Reading John Woolman Series:
1: The Public Life of a Private Man
2: The Last Safe Quaker
3: The Isolated Saint
I’ve finally done it. I’ve read John Woolman’s Journal. Here I’ve been an activist among Quakers for almost two decades and I’ve read one of our Big Books.
I have tried before. Many’s the time over the years where I cracked open Moulton’s edition to settle myself down. Chapter one read, chapter two read. Then to chapter three, opening with:
About this time, believing it good for me to settle, and thinking seriously about a companion, my heart was turned to the Lord with desires that He would give me wisdom to proceed therein agreeably to His will, and He was pleased to give me a well-inclined damsel, Sarah Ellis, to whom I was married the 18th of Eighth Month, 1749.
And that’s it. One run-on sentence about courting and marrying his wife. I always put the book down here. I tuck a bookmark in with all good intentions of continuing after dinner. But the book sits on the coffee table till a week or so goes by, whereupon it’s moved to the library area for a month or so until it’s finally reshelved. The bookmarks stays put until a year or two passes and I re-start the Journal with renewed determination.
I know why the sentence stops me. Throughout my twenties and early thirties a lot of my emotional energy was drained in the (mostly Quaker) dating scene. In theory I thought it a good time “for me to settle” and would have been quite content with a “well-inclined damsel.” But the chaos of my personal family history combined with the casual dating culture combined to keep me distracted with the largely-manufactured drama of relationship roller-coasters. For better or worse, if and when I ever write a journal I will have to find a way to talk about the ways this dating era both fed and stunted my spiritual growth.
One of the lesson I learned back in the early 90s when I was editor at New Society Publishers was that I should pay attention when I put a manuscript or book down. The temptation is to chalk it up to tiredness or a busy life but I found there was usually something going on in the text itself that caused me to drop it. When I picked the manuscript back up and re-read the passages on either side of my abandoned bookmark, I found some sort of shift of tone that weakened the book.
I appreciate that Quaker journals are not racy memoirs; they have a specific religious education purpose. But I think it’s natural to look to them for clues about how to live our lives.
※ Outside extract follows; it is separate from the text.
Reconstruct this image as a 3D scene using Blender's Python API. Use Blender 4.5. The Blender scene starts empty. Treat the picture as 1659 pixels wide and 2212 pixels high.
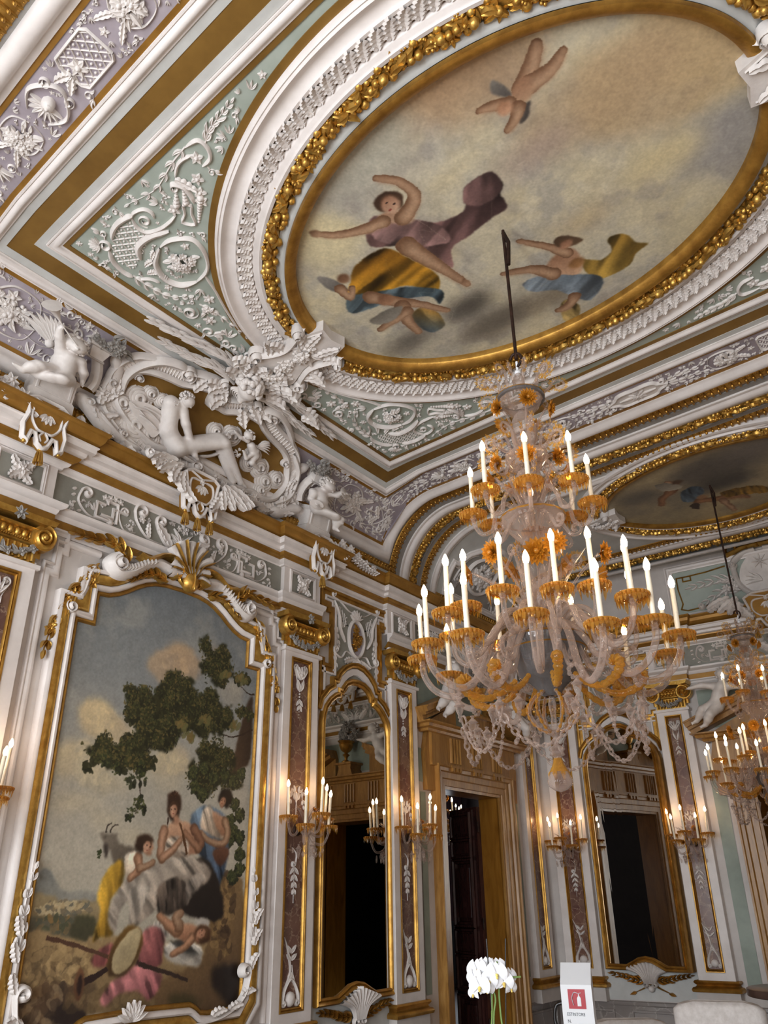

Samuel Bownas talks a bit about his engagement and David Ferris turns meeting his future wife into quite a humorous story. Perhaps Woolman was such a saintly aesthete that Sarah was simply presented to him with no futher questions. But still, there’s a level of privacy in Woolman’s writings that separates him from us; I’ll return to this is part three.
Before I go: so how did I get through the journal this time? Two things are different now: first, my five year wedding anniversary is only a few weeks away; and second: Woolman’s Journal is now always with me inside my Palm Pilot (courtesy the Christian Classics Etherial Library). A few weeks ago I found myself on the train without reading material and started reading!